**Objective:**
Strip the pictures and reproduce the rest of the listing exactly.

**Records:**
•••

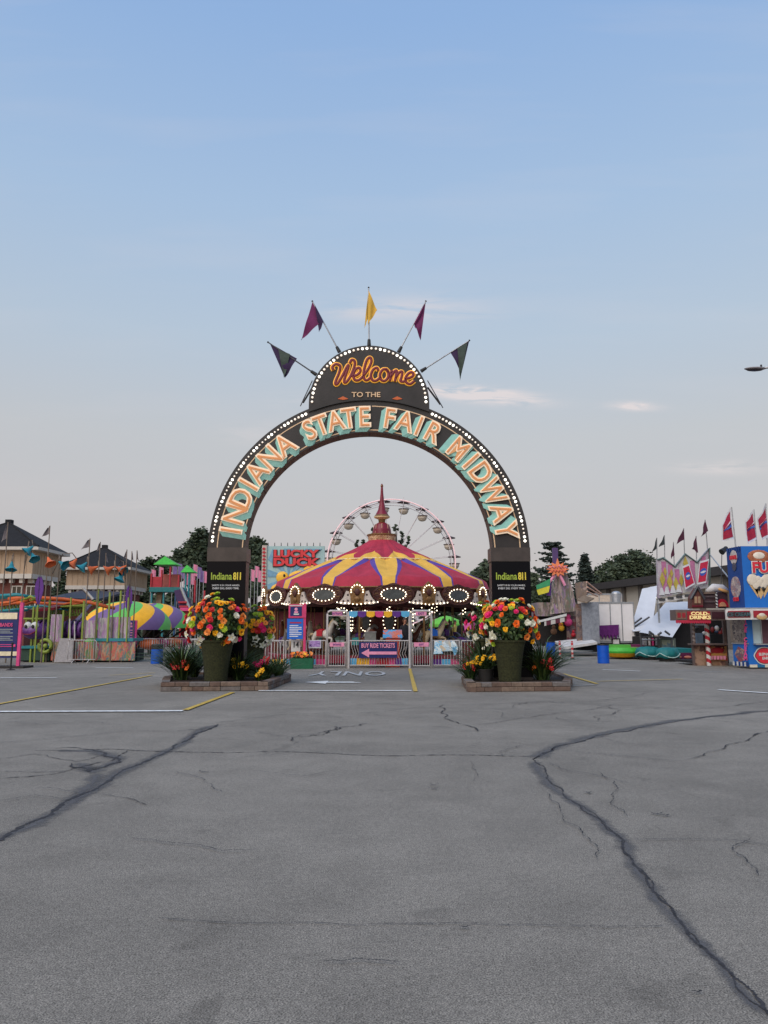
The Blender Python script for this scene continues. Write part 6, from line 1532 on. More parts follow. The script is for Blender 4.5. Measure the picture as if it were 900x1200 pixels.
# flags on the crest
fl = M('maroon_flag', S(74, 30, 52), .8, var=.25); fl2 = M('dark_green_flag', S(50, 56, 56), .8, var=.25)
for k, (pu, pv0, pv1, q, mt, lb_) in enumerate((
 (770, 630, 656, [(769.5, 630), (769.5, 643), (764.5, 647)], fl2, 'dark pennant flag, leftmost over the zigzag sign'),
 (779, 627, 654, [(778.5, 627), (778.8, 638), (772, 641)], fl2, 'dark green pennant flag over the left crest peak'),
 (790.5, 635, 663, [(789, 635), (790.5, 650), (786, 655)], fl, 'maroon pennant flag in the first dip of the zigzag sign'),
 (802.5, 619, 649, [(801, 619), (802, 632), (792, 638)], fl, 'maroon pennant flag over the middle crest peak'),
 (816.5, 628, 658, [(815.5, 628), (818, 648), (811, 643)], fl, 'maroon pennant flag in the second dip of the zigzag sign'),
 (830, 609, 642, [(826, 609), (830, 622), (822, 629)], fl, 'maroon pennant flag over the tall right crest peak'))):
    t = thing('pennant_flag', lb_, 'flag', (XX(pu, 660, Yc+.1), Yc+.1, 0), group='small dark pennants on the zigzag sign'); O = tuple(t.location)
    m = MB(); m.tube(W(pu, pv1+12, Yc+.3), W(q[0][0]+.2, pv0, Yc+.1), .03, .022, steel, 6); m.build('pole', t, O)
    m = MB(); tri(m, q[0], q[1], q[2], Yc+.08, mt, .08, k); m.build('cloth', t, O)
# cold drinks stand
Yd = 34.6; t = thing('cold_drinks_stand', 'red trimmed food stand with COLD DRINKS fascia and candy striped post', 'food stand', (XX(832, 770, Yd), Yd, 0)); O = tuple(t.location)
metal_g = M('stand_brushed_metal', S(112, 96, 92), .4, .3, var=.25, scale=6); fr = M('fascia_red', S(150, 34, 46), .5)
m = MB(); pbox(m, 812, 755, 852, 780, Yd+.05, .1, ART('stand_art', [S(110, 60, 56), S(150, 120, 96), S(90, 60, 60), S(160, 130, 110)], 3.2)); pbox(m, 829, 757, 852, 774, Yd-.02, .06, ART('stand_art_red', [S(130, 30, 40), S(160, 50, 50), S(190, 150, 90), S(90, 36, 44)], 3.5)); m.build('lower_panel', t, O)
m = MB(); pbox(m, 811, 754, 853, 756, Yd-.35, .5, metal_g); m.build('counter', t, O)
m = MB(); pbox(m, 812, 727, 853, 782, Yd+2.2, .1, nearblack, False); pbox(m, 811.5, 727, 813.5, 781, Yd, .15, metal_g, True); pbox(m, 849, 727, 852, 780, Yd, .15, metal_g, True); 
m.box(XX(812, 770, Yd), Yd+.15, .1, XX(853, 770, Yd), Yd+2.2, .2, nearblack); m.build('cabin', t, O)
m = MB()
for k in range(14):
    c = W(815+R.uniform(0, 34), 735+R.uniform(0, 14), Yd+1.2); m.ell(c, R.uniform(.05, .14), .1, R.uniform(.06, .16), R.choice([steel, offwhite, M('goods_red', S(140, 50, 50), .5), M('goods_blue', S(70, 90, 120), .5), blackm]), 8, 5)
pbox(m, 814, 731, 826, 733, Yd+1.6, .1, steel); pbox(m, 833, 743, 848, 754, Yd+.9, .4, M('machine_grey', S(70, 72, 76), .3, .5)); pbox(m, 816, 742, 824, 754, Yd+.7, .4, M('bluegrey_menu', S(110, 130, 150), .5)); m.build('goods', t, O)
m = MB(); m.box(XX(791, 720, Yd-.8), Yd-.9, ZZ(727, Yd-.9), XX(851, 720, Yd-.8), Yd-.2, ZZ(714.5, Yd-.9), metal_g); m.build('fascia', t, O)
m = MB(); Yf = Yd-.9; pbox(m, 805.5, 716.5, 832.5, 726.5, Yf-.03, .028, fr); pbox(m, 834.5, 717, 850, 725, Yf-.03, .028, M('fascia_dark', S(60, 28, 36), .5)); pbox(m, 792.5, 717, 804, 725.5, Yf-.03, .028, M('fascia_tan', S(120, 90, 76), .5, var=.3, scale=8))
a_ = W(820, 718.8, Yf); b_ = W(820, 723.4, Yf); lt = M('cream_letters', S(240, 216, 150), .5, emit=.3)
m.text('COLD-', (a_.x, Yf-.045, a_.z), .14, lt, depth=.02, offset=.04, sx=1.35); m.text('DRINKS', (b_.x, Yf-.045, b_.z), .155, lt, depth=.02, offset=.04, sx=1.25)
for k, u in enumerate((795.5, 801)): c = W(u, 721, Yf); m.box(c.x-.07, Yf-.04, c.z-.1, c.x+.07, Yf-.031, c.z+.1, fr)
m.build('fascia_sign', t, O)
m = MB(); x0, x1 = XX(792, 728, Yf), XX(833, 728, Yf); z = ZZ(726.8, Yf); n = 16
for i in range(n): a, b = x0+(x1-x0)*i/n, x0+(x1-x0)*(i+1)/n; m.prism([(a, z), (b, z), (b, z-.10), ((a+b)/2, z-.15), (a, z-.10)], Yf-.01, Yf+.01, M('valance_crimson', S(180, 40, 66), .6))
m.build('valance', t, O)
def twist(m, x, y, z0, z1, r, mt1, mt2, turns):
    nz, na = 60, 12; vs = []
    for j in range(nz+1):
        for i in range(na): a = 2*PI*i/na; vs.append((x+r*math.cos(a), y+r*math.sin(a), z0+(z1-z0)*j/nz))
    for j in range(nz):
        for i in range(na):
            k = ((i/na*2)+j/nz*turns*2) % 2 < 1; m.add([vs[j*na+i], vs[j*na+(i+1) % na], vs[(j+1)*na+(i+1) % na], vs[(j+1)*na+i]], [(0, 1, 2, 3)], mt1 if k else mt2)
m = MB(); twist(m, XX(828.3, 745, Yd-.1), Yd-.15, ZZ(780, Yd), ZZ(727, Yd), .10, red, white, 6); m.build('candy_striped_post', t, O)
m = MB(); twist(m, XX(813, 745, Yd-.1), Yd-.1, ZZ(756, Yd), ZZ(727, Yd), .07, metal_g, M('dim_white', S(150, 140, 136), .5), 6); m.build('grey_twisted_post', t, O)
m = MB()
for k in range(5): c = W(834+k*3.8, 770.5, Yd-.05); m.prism([(c.x-.06, c.z+.07), (c.x+.06, c.z+.07), (c.x+.045, c.z-.09), (c.x-.045, c.z-.09)], Yd-.05, Yd-.03, lightpink)
c = W(840, 768, Yd-.04); m.box(XX(830, 768, Yd), Yd-.05, c.z-.02, XX(851, 768, Yd), Yd-.03, c.z+.08, M('mustard_band', S(176, 130, 70), .5)); c = W(840, 762, Yd); m.ell((c.x, Yd-.03, c.z), .33, .02, .12, fr, 14, 6); m.build('panel_graphics', t, O)
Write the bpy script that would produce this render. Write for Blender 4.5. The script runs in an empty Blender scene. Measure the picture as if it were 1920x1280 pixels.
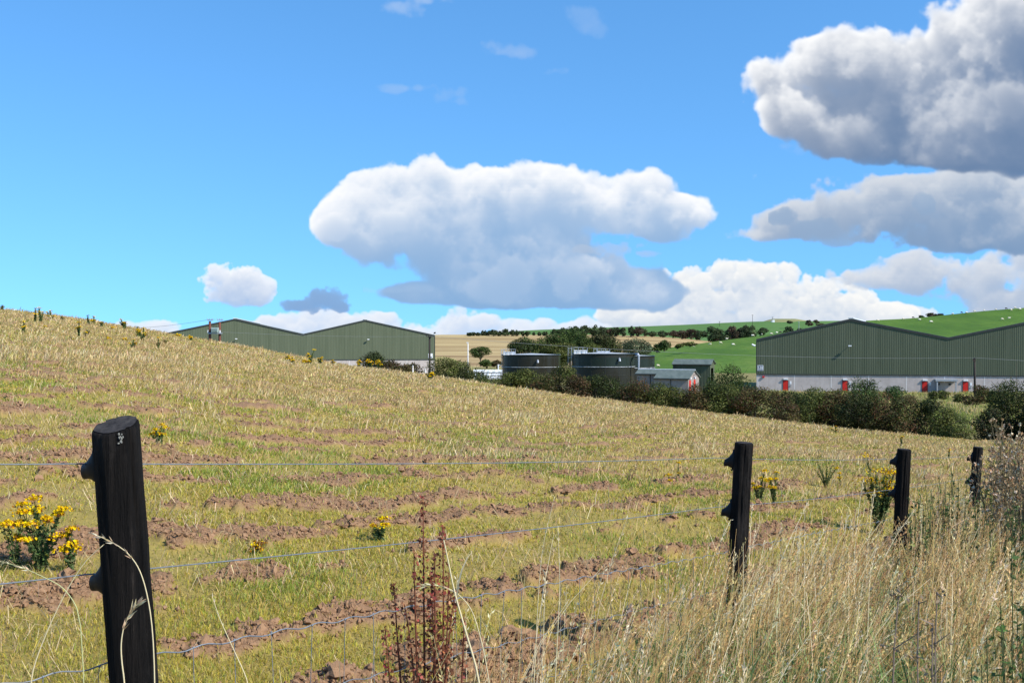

•••

**Final answer:**
The Blender Python script for this scene continues. Write part 6, from line 1532 on. More parts follow. The script is for Blender 4.5. Measure the picture as if it were 900x1200 pixels.
# flags on the crest
fl = M('maroon_flag', S(74, 30, 52), .8, var=.25); fl2 = M('dark_green_flag', S(50, 56, 56), .8, var=.25)
for k, (pu, pv0, pv1, q, mt, lb_) in enumerate((
 (770, 630, 656, [(769.5, 630), (769.5, 643), (764.5, 647)], fl2, 'dark pennant flag, leftmost over the zigzag sign'),
 (779, 627, 654, [(778.5, 627), (778.8, 638), (772, 641)], fl2, 'dark green pennant flag over the left crest peak'),
 (790.5, 635, 663, [(789, 635), (790.5, 650), (786, 655)], fl, 'maroon pennant flag in the first dip of the zigzag sign'),
 (802.5, 619, 649, [(801, 619), (802, 632), (792, 638)], fl, 'maroon pennant flag over the middle crest peak'),
 (816.5, 628, 658, [(815.5, 628), (818, 648), (811, 643)], fl, 'maroon pennant flag in the second dip of the zigzag sign'),
 (830, 609, 642, [(826, 609), (830, 622), (822, 629)], fl, 'maroon pennant flag over the tall right crest peak'))):
    t = thing('pennant_flag', lb_, 'flag', (XX(pu, 660, Yc+.1), Yc+.1, 0), group='small dark pennants on the zigzag sign'); O = tuple(t.location)
    m = MB(); m.tube(W(pu, pv1+12, Yc+.3), W(q[0][0]+.2, pv0, Yc+.1), .03, .022, steel, 6); m.build('pole', t, O)
    m = MB(); tri(m, q[0], q[1], q[2], Yc+.08, mt, .08, k); m.build('cloth', t, O)
# cold drinks stand
Yd = 34.6; t = thing('cold_drinks_stand', 'red trimmed food stand with COLD DRINKS fascia and candy striped post', 'food stand', (XX(832, 770, Yd), Yd, 0)); O = tuple(t.location)
metal_g = M('stand_brushed_metal', S(112, 96, 92), .4, .3, var=.25, scale=6); fr = M('fascia_red', S(150, 34, 46), .5)
m = MB(); pbox(m, 812, 755, 852, 780, Yd+.05, .1, ART('stand_art', [S(110, 60, 56), S(150, 120, 96), S(90, 60, 60), S(160, 130, 110)], 3.2)); pbox(m, 829, 757, 852, 774, Yd-.02, .06, ART('stand_art_red', [S(130, 30, 40), S(160, 50, 50), S(190, 150, 90), S(90, 36, 44)], 3.5)); m.build('lower_panel', t, O)
m = MB(); pbox(m, 811, 754, 853, 756, Yd-.35, .5, metal_g); m.build('counter', t, O)
m = MB(); pbox(m, 812, 727, 853, 782, Yd+2.2, .1, nearblack, False); pbox(m, 811.5, 727, 813.5, 781, Yd, .15, metal_g, True); pbox(m, 849, 727, 852, 780, Yd, .15, metal_g, True); 
m.box(XX(812, 770, Yd), Yd+.15, .1, XX(853, 770, Yd), Yd+2.2, .2, nearblack); m.build('cabin', t, O)
m = MB()
for k in range(14):
    c = W(815+R.uniform(0, 34), 735+R.uniform(0, 14), Yd+1.2); m.ell(c, R.uniform(.05, .14), .1, R.uniform(.06, .16), R.choice([steel, offwhite, M('goods_red', S(140, 50, 50), .5), M('goods_blue', S(70, 90, 120), .5), blackm]), 8, 5)
pbox(m, 814, 731, 826, 733, Yd+1.6, .1, steel); pbox(m, 833, 743, 848, 754, Yd+.9, .4, M('machine_grey', S(70, 72, 76), .3, .5)); pbox(m, 816, 742, 824, 754, Yd+.7, .4, M('bluegrey_menu', S(110, 130, 150), .5)); m.build('goods', t, O)
m = MB(); m.box(XX(791, 720, Yd-.8), Yd-.9, ZZ(727, Yd-.9), XX(851, 720, Yd-.8), Yd-.2, ZZ(714.5, Yd-.9), metal_g); m.build('fascia', t, O)
m = MB(); Yf = Yd-.9; pbox(m, 805.5, 716.5, 832.5, 726.5, Yf-.03, .028, fr); pbox(m, 834.5, 717, 850, 725, Yf-.03, .028, M('fascia_dark', S(60, 28, 36), .5)); pbox(m, 792.5, 717, 804, 725.5, Yf-.03, .028, M('fascia_tan', S(120, 90, 76), .5, var=.3, scale=8))
a_ = W(820, 718.8, Yf); b_ = W(820, 723.4, Yf); lt = M('cream_letters', S(240, 216, 150), .5, emit=.3)
m.text('COLD-', (a_.x, Yf-.045, a_.z), .14, lt, depth=.02, offset=.04, sx=1.35); m.text('DRINKS', (b_.x, Yf-.045, b_.z), .155, lt, depth=.02, offset=.04, sx=1.25)
for k, u in enumerate((795.5, 801)): c = W(u, 721, Yf); m.box(c.x-.07, Yf-.04, c.z-.1, c.x+.07, Yf-.031, c.z+.1, fr)
m.build('fascia_sign', t, O)
m = MB(); x0, x1 = XX(792, 728, Yf), XX(833, 728, Yf); z = ZZ(726.8, Yf); n = 16
for i in range(n): a, b = x0+(x1-x0)*i/n, x0+(x1-x0)*(i+1)/n; m.prism([(a, z), (b, z), (b, z-.10), ((a+b)/2, z-.15), (a, z-.10)], Yf-.01, Yf+.01, M('valance_crimson', S(180, 40, 66), .6))
m.build('valance', t, O)
def twist(m, x, y, z0, z1, r, mt1, mt2, turns):
    nz, na = 60, 12; vs = []
    for j in range(nz+1):
        for i in range(na): a = 2*PI*i/na; vs.append((x+r*math.cos(a), y+r*math.sin(a), z0+(z1-z0)*j/nz))
    for j in range(nz):
        for i in range(na):
            k = ((i/na*2)+j/nz*turns*2) % 2 < 1; m.add([vs[j*na+i], vs[j*na+(i+1) % na], vs[(j+1)*na+(i+1) % na], vs[(j+1)*na+i]], [(0, 1, 2, 3)], mt1 if k else mt2)
m = MB(); twist(m, XX(828.3, 745, Yd-.1), Yd-.15, ZZ(780, Yd), ZZ(727, Yd), .10, red, white, 6); m.build('candy_striped_post', t, O)
m = MB(); twist(m, XX(813, 745, Yd-.1), Yd-.1, ZZ(756, Yd), ZZ(727, Yd), .07, metal_g, M('dim_white', S(150, 140, 136), .5), 6); m.build('grey_twisted_post', t, O)
m = MB()
for k in range(5): c = W(834+k*3.8, 770.5, Yd-.05); m.prism([(c.x-.06, c.z+.07), (c.x+.06, c.z+.07), (c.x+.045, c.z-.09), (c.x-.045, c.z-.09)], Yd-.05, Yd-.03, lightpink)
c = W(840, 768, Yd-.04); m.box(XX(830, 768, Yd), Yd-.05, c.z-.02, XX(851, 768, Yd), Yd-.03, c.z+.08, M('mustard_band', S(176, 130, 70), .5)); c = W(840, 762, Yd); m.ell((c.x, Yd-.03, c.z), .33, .02, .12, fr, 14, 6); m.build('panel_graphics', t, O)
Write the bpy script that would produce this render. Write for Blender 4.5. The script runs in an empty Blender scene. Measure the picture as if it were 1920x1280 pixels.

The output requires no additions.